Title: John Leonard Pilcher Papers, Series V: Political
Creator:
Pilcher, John Leonard, 1898-1981.
Inclusive Dates: 1952-1965
Language(s): English
Extent:
12 box(es)
(6 linear feet)
Collection Number: RBRL131JLP_V
Repository:
Richard B. Russell Library for Political Research and Studies
Abstract: Series V: Political is concerned with Pilcher's involvement in the Democratic Party in Georgia and the Second District, his campaigns and speeches, and his interest in local projects. It is composed of a wide variety of materials, including correspondence, telegrams, reports, and speeches. Topics include Flint River Project, mutual security, postal pay increases, civil rights, and campaign expenditures for Pilcher's congressional campaigns.
John Leonard Pilcher was born in a two-room log cabin near Meigs, Georgia on August 27, 1898. Although Pilcher's father died when he was five, and Pilcher had to support his mother and two young sisters, he completed seven grades of public school and graduated from Massey Business College. In 1922, he married Dorothy Covington of Moultrie, Georgia. They had two sons: John Leonard, Jr., who in 1946, at the age of seventeen, was killed in a plane crash while serving as an ROTC air cadet at the University of Georgia; and Charles, who handled the family business while his father was in Washington.
Pilcher started working at the age of fifteen, and by the time he was twenty he was operating a small business. Involved in agricultural pursuits most of his life, Pilcher not only owned a farm, but expanded his holdings to include a general mercantile business, a fertilizer manufacturing plant, feed mill, corn elevator, cotton gins and warehouses, and a syrup canning plant. He was involved in many business organizations, such as the National Cotton Council and the Georgia Chamber of Commerce, and served as the director of the Thomas County PEA (production and marketing). He also became president of the Bank of Meigs, Georgia.

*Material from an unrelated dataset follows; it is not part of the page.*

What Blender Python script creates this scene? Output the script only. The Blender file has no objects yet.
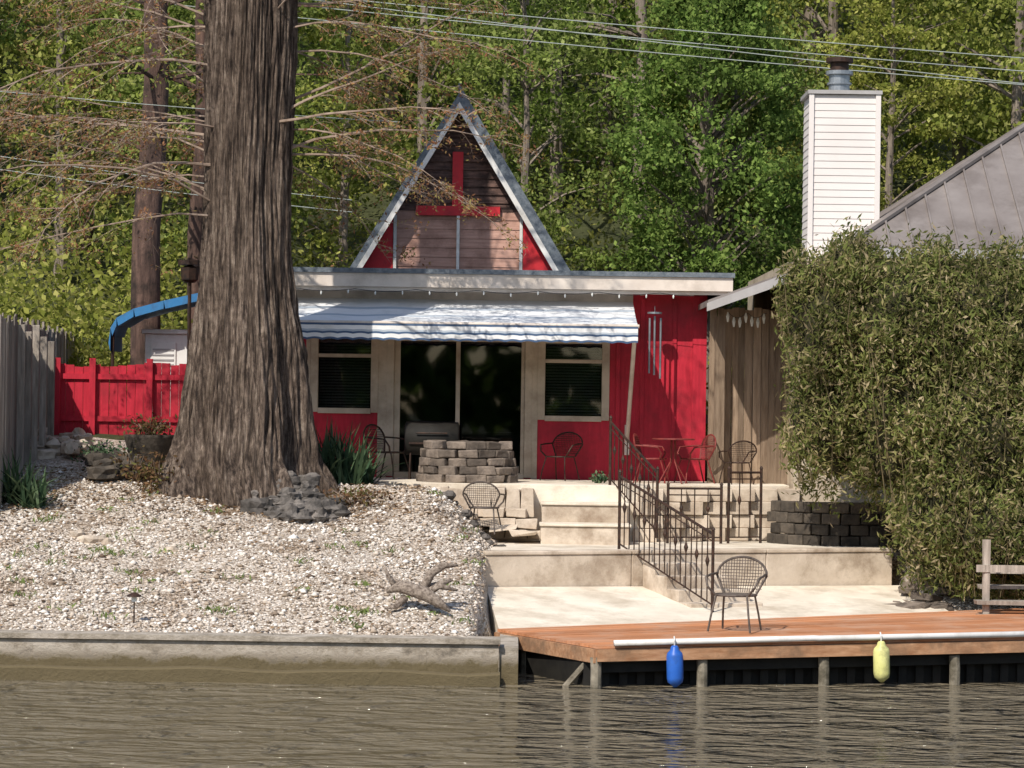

At the age of twenty--one, Pilcher was elected mayor of Meigs. During the years 1921 through 1940, he also served as a councilman and a public school trustee. In 1940, he was elected to represent the Seventh District in the Georgia State Senate. After his term expired in 1943, he returned to Meigs and was elected to the post of county commissioner of roads and revenue for Thomas County, a position he held from 1943 to 1947. During this same period he also served as a member of the Agricultural and Industrial Board for the county (1944-1948). From 1948 to 1949, Pilcher was the Supervisor of Purchases for the state of Georgia, serving under Governors Thompson and Arnall. In 1953, Edward Eugene Cox, the congressman representing the Second District, died and a special election was held to fill his seat. In spite of a large field of candidates and his late entrance into the race for the position, Pilcher won the seat in a hardworking campaign by a 2,000 vote margin over his nearest competitor.
Pilcher was a member of Congress from February 4, 1953 to January 3, 1965. He started on the House Committee on Government Operations, serving on the committee from 1953 to 1954. After an attempt to gain a seat on the House Agriculture Committee failed, he accepted a seat on the House Foreign Affairs Committee where he served from 1955 to 1964. He was a member of the Subcommittee on the Far East and the Pacific and became chairman of the Subcommittee on Foreign Economic Policy. Twice, in 1959 and 1961, Pilcher went abroad with other members of the subcommittee on Special Study Missions to oversee U.S. economic and technical assistance programs.
Pilcher did not run for reelection in 1964. Instead, he retired from his congressional career and took the post of Southeastern Regional Director of the Office of Emergency Planning. Pilcher died on August 20, 1981, at the age of 82.
Series V: Political is concerned with Pilcher's involvement in the Democratic Party in Georgia and the Second District, his campaigns and speeches, and his interest in local projects. It is composed of a wide variety of materials, including correspondence, telegrams, reports, and speeches. Topics include Flint River Project, mutual security, postal pay increases, civil rights, and campaign expenditures for Pilcher's congressional campaigns.
VII. Academies and VIII. Case Files are closed. Restricted files have been removed from II. Meigs Office, III. Miscellaneous File, and VI. Post Office and are housed separately from the rest of the collection.
John Leonard Pilcher Papers, Richard B. Russell Library for Political Research and Studies, University of Georgia Libraries, Athens, Georgia 30602-1641
Scrapbooks, photographs, and artifacts were physically separated from the papers for preservation. Photographs were removed from scrapbooks wherever possible and replaced with Xerox copies.